Shehnab Sahin’s New Collection Reclaims Assam’s Place in Indian Historical Fiction

Guwahati, Feb 10: A new short story collection by Shehnab Sahin has placed Assam at the centre of Indian historical fiction, moving away from dominant narratives of insurgency and spectacle to focus on everyday lives shaped by colonialism, conflict and social change.

Colour My Grave Purple, published by Niyogi Books, brought together 10 stories set between 1855 and 2019. Rather than offering a linear historical account, the collection explored local voices, intimate struggles and the quieter consequences of power often absent from mainstream histories.

In her author’s note, Sahin, a former civil services officer now working in the international humanitarian sector, rejected the framing of the Northeast as a “problem region” and called for broader representation of Assamese experiences.
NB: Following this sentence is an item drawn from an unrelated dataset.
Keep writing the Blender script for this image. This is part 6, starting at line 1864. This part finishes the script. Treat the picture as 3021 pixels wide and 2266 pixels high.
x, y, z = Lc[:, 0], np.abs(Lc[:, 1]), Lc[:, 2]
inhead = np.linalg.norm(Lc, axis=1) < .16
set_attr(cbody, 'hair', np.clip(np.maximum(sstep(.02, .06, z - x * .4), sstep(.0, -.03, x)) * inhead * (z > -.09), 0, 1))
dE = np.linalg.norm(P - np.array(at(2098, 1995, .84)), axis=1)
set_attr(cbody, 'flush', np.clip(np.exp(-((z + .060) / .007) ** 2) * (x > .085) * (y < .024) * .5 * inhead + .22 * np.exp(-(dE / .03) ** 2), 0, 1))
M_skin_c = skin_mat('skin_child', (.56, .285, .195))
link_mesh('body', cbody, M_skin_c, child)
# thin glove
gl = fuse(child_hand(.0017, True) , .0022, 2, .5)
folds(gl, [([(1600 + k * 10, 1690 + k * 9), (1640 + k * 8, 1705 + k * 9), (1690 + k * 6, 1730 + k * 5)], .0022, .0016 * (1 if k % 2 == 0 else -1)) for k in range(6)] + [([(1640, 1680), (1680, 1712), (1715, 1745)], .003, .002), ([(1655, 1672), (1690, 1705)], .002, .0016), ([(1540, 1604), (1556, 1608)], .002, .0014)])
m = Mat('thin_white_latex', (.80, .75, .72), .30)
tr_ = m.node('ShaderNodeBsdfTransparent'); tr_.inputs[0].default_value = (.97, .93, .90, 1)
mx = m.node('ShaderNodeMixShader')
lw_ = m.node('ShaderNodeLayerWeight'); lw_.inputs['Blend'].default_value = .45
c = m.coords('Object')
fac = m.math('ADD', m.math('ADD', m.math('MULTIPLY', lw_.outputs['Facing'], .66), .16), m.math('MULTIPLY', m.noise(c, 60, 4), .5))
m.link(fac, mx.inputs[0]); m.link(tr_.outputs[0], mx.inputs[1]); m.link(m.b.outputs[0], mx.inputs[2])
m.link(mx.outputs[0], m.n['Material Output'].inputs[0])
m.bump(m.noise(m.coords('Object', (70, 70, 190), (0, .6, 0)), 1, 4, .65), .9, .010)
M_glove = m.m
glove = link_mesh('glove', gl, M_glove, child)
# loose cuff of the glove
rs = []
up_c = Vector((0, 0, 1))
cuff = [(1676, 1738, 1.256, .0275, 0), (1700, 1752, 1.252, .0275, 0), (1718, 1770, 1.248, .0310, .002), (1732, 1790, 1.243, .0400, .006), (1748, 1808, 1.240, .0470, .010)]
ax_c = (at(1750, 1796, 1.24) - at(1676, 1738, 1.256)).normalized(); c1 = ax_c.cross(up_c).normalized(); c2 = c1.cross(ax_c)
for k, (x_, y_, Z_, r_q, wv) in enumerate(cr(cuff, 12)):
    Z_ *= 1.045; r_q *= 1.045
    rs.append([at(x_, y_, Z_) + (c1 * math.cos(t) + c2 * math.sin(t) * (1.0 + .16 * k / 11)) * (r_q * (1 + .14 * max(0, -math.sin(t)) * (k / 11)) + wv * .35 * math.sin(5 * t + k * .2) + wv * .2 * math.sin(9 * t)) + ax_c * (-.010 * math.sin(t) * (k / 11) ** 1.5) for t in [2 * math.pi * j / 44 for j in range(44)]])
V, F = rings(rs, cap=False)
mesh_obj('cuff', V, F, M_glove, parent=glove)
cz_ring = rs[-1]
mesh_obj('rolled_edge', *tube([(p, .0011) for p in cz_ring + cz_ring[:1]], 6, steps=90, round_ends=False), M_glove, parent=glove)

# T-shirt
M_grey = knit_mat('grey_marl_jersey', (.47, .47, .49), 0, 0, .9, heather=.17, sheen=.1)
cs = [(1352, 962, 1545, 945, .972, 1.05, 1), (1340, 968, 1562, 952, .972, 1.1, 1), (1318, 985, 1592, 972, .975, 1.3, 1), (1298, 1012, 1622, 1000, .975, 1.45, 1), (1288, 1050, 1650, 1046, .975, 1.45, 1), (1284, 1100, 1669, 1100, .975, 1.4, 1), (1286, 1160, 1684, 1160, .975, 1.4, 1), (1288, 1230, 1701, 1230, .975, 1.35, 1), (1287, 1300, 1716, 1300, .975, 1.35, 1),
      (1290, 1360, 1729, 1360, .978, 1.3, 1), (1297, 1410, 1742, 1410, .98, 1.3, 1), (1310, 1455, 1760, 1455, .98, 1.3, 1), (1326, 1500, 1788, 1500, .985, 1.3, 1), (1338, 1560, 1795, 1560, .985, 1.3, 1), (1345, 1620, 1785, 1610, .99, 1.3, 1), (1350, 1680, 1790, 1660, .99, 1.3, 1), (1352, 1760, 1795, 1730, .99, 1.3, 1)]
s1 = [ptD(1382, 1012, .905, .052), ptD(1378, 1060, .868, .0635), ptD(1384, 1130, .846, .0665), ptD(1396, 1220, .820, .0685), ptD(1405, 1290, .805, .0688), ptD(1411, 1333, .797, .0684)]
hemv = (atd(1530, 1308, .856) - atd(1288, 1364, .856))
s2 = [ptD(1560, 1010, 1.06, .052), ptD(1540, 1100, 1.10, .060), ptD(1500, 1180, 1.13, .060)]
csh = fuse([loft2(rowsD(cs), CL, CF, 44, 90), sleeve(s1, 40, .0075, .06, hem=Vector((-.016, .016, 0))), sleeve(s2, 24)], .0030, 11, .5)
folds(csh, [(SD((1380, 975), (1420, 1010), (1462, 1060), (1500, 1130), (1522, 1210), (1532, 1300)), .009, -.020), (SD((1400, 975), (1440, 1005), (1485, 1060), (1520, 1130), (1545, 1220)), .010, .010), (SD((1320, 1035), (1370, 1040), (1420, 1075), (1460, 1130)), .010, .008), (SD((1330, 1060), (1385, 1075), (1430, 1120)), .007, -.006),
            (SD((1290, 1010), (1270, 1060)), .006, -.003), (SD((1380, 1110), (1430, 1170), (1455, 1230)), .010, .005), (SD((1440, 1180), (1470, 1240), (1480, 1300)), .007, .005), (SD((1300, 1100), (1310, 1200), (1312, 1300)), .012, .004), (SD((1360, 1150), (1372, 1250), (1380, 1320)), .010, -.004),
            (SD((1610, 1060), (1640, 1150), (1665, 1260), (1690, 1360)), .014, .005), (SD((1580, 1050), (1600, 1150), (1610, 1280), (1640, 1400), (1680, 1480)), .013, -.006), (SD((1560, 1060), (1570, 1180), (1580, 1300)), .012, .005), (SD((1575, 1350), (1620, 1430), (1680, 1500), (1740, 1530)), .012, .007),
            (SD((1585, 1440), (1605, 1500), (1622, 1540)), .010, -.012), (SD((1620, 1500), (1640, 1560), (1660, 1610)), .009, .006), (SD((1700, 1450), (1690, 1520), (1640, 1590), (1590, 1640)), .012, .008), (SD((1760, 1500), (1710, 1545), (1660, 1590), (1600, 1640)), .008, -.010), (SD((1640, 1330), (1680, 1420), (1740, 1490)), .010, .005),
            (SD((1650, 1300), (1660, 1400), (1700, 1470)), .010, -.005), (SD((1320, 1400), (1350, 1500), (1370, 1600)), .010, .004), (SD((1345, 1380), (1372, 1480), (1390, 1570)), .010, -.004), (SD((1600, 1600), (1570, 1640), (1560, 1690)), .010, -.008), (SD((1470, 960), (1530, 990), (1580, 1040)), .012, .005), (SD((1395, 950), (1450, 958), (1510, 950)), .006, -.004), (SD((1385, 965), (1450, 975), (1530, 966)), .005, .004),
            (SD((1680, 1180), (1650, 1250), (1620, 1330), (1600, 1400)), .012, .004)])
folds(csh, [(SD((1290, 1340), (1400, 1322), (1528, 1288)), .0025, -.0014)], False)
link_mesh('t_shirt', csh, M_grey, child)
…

The stories treated the region as a lived and complex space rather than an abstraction.

The opening story, Two Leaves and a Bud (1855), revisited the early tea plantation era through a British manager, foregrounding land appropriation and labour exploitation beneath colonial authority. Other stories examined the clash between indigenous knowledge and imperial systems, gendered limits of nationalist politics, ethical questions of anthropological observation, and queer self-realisation in post-Independence Assam.

The title story, Colour My Grave Purple, closed the collection by linking personal grief with historical memory, framing remembrance as an act of resistance. Taken together, the book foregrounded Assamese lives across more than a century and a half, challenging narrow narratives and arguing for a more inclusive literary mapping of India.